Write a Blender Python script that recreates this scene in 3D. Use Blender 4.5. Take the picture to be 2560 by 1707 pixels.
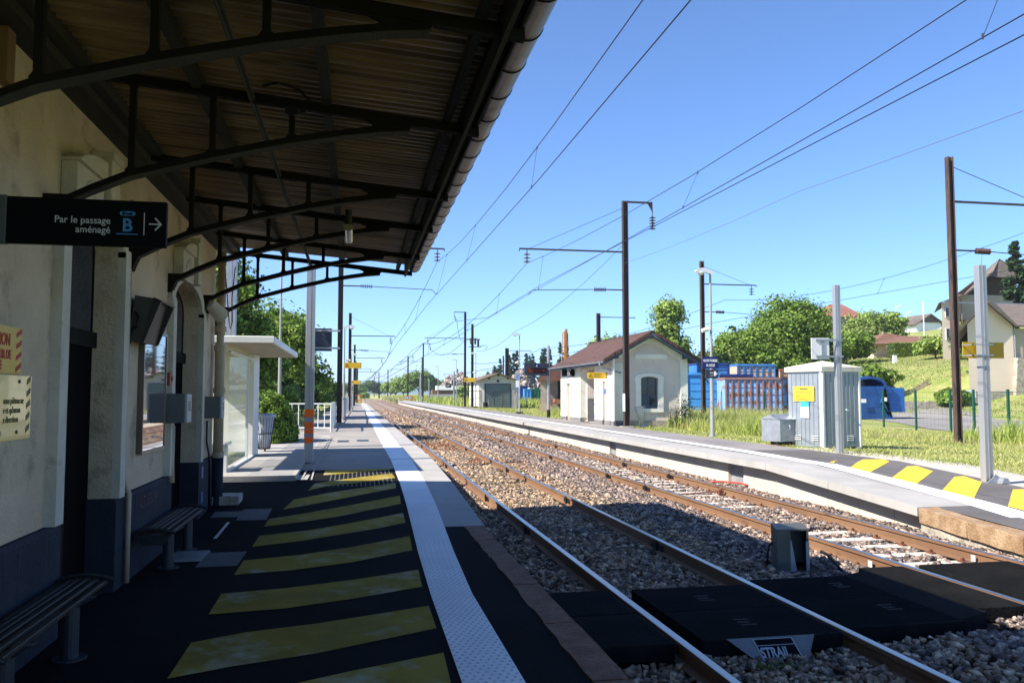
import bpy, bmesh, math, random
import numpy as np
from mathutils import Vector, Matrix
R = math.radians
for o in list(bpy.data.objects): bpy.data.objects.remove(o)
SC = bpy.context.scene
COL = SC.collection
# ------------------------------------------------------------ camera, sky, sun, exposure
cd = bpy.data.cameras.new('camera'); cam = bpy.data.objects.new('camera', cd); COL.objects.link(cam)
cd.sensor_width = 36.0; cd.lens = 29.0; cd.clip_start = 0.05; cd.clip_end = 20000
cam.location = (0, 0, 2.0)
cam.rotation_euler = (R(90 + 3.62), 0, R(-10.7))
SC.camera = cam
SUNV = Vector((-1.1, -0.27, 1.0)).normalized()
W = bpy.data.worlds.new('World'); SC.world = W; W.use_nodes = True
nt = W.node_tree; nt.nodes.clear()
sky = nt.nodes.new('ShaderNodeTexSky'); sky.sky_type = 'NISHITA'; sky.sun_disc = False
sky.sun_elevation = math.asin(SUNV.z); sky.sun_rotation = math.atan2(SUNV.x, SUNV.y)
sky.altitude = 2600; sky.air_density = 1.0; sky.dust_density = 0.0; sky.ozone_density = 9.0
bg = nt.nodes.new('ShaderNodeBackground'); bg.inputs['Strength'].default_value = 0.115
wo = nt.nodes.new('ShaderNodeOutputWorld')
nt.links.new(sky.outputs[0], bg.inputs[0]); nt.links.new(bg.outputs[0], wo.inputs[0])
sl = bpy.data.lights.new('sun', 'SUN'); sl.energy = 5.0; sl.angle = R(0.5); sl.color = (1.0, 0.93, 0.82)
so = bpy.data.objects.new('sun', sl); COL.objects.link(so); so.location = (-40, -10, 40)
so.rotation_euler = SUNV.to_track_quat('Z', 'Y').to_euler()
SC.view_settings.view_transform = 'Standard'; SC.view_settings.look = 'None'
SC.view_settings.exposure = 1.22; SC.view_settings.gamma = 1.0
SC.render.engine = 'CYCLES'
SC.cycles.max_bounces = 6; SC.cycles.diffuse_bounces = 3; SC.cycles.transparent_max_bounces = 8

# ------------------------------------------------------------ helpers
def tag(o, label=None, cat=None, group=None, kind=None):
    if label: o['label'] = label
    if cat: o['category'] = cat
    if group: o['group'] = group
    if kind: o['kind'] = kind
    return o
def thing(name, loc, label, cat, group=None, rz=0):
    o = bpy.data.objects.new(name, None); COL.objects.link(o)
    o.location = loc; o.rotation_euler = (0, 0, rz); o.empty_display_size = 0.2
    return tag(o, label, cat, group)
def finish(name, me, parent, origin, mats, smooth=False):
    for m in (mats if isinstance(mats, (list, tuple)) else [mats]): me.materials.append(m)
    if smooth: me.polygons.foreach_set('use_smooth', [True] * len(me.polygons))
    o = bpy.data.objects.new(name, me); COL.objects.link(o)
    if parent: o.parent = parent
    else: o.location = origin
    return o
def wloc(o):
    v = Vector((0, 0, 0))
    while o is not None: v += o.location; o = o.parent
    return v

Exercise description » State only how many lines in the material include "scene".

Result of this exercise » 2